Il discorso che un capomastro cinese fa ai colleghi, per spiegare loro che non possono sgridare gli operai americani quando commettono qualche errore :”vedete li hanno abituati in modo diverso da noi fin da bambini a scuola. Nessuno gli ha mai detto che sbagliano. Sono stati sempre coccolati e incoraggiati, al massimo la maestra gli diceva: puoi fare meglio. Sono come gli asini, vanno accarezzati nel senso del pelo”

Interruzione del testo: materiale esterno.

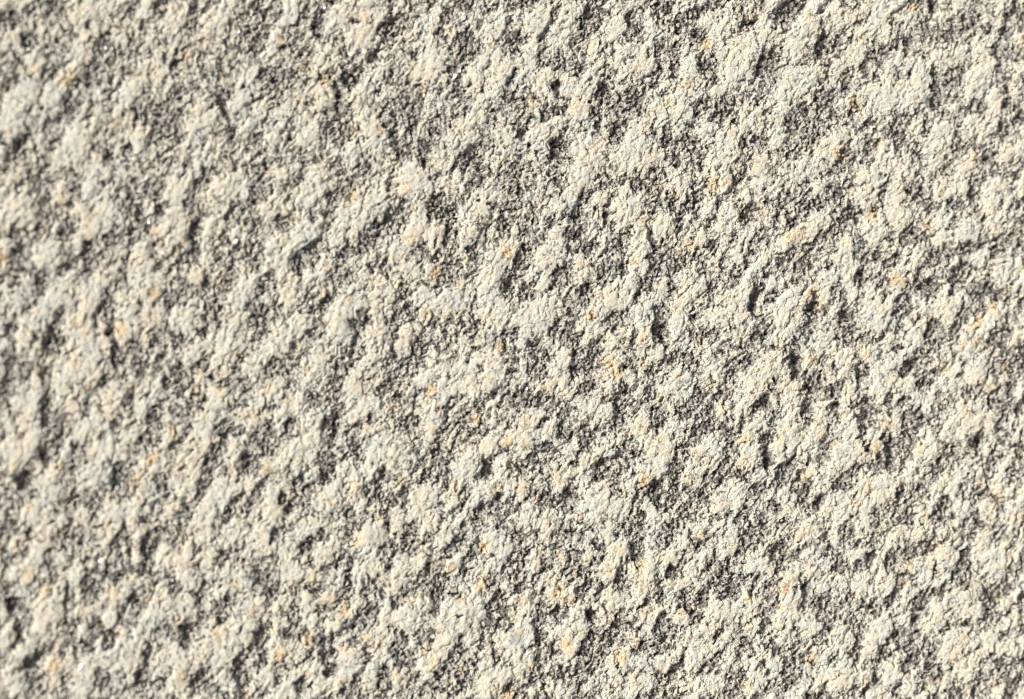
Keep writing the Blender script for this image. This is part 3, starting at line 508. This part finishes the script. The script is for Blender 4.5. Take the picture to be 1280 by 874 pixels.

Dai due documentari scaturisce un messaggio comune sulla Cina: ecco una nazione, anzi una civiltà che antepone l’interesso collettivo, il bene della comunità, ai desideri degli individui. Prima di dare giudizi sommari, bisogna osservare attentamente le ragioni di questa diversità profonda tra noi e loro, senza paraocchi. Nella lunga marcia che ha in mente XI, la capacità di sofferenza dei cinesi è un ingrediente della vittoria finale. L’altro ingrediente è la divisione degli occidentali: non solo il divario tra Europa e Stati Uniti, ma il fatto che nelle liberaldemocrazie il senso di destino comune sembra essere svanito. Per molti americani, per molti europei, il nemico da abbattere è dentro il proprio paese, è il leader della fazione avversa, o chi lo ha votato. La seconda guerra fredda, sarà decisa dal fronte interno.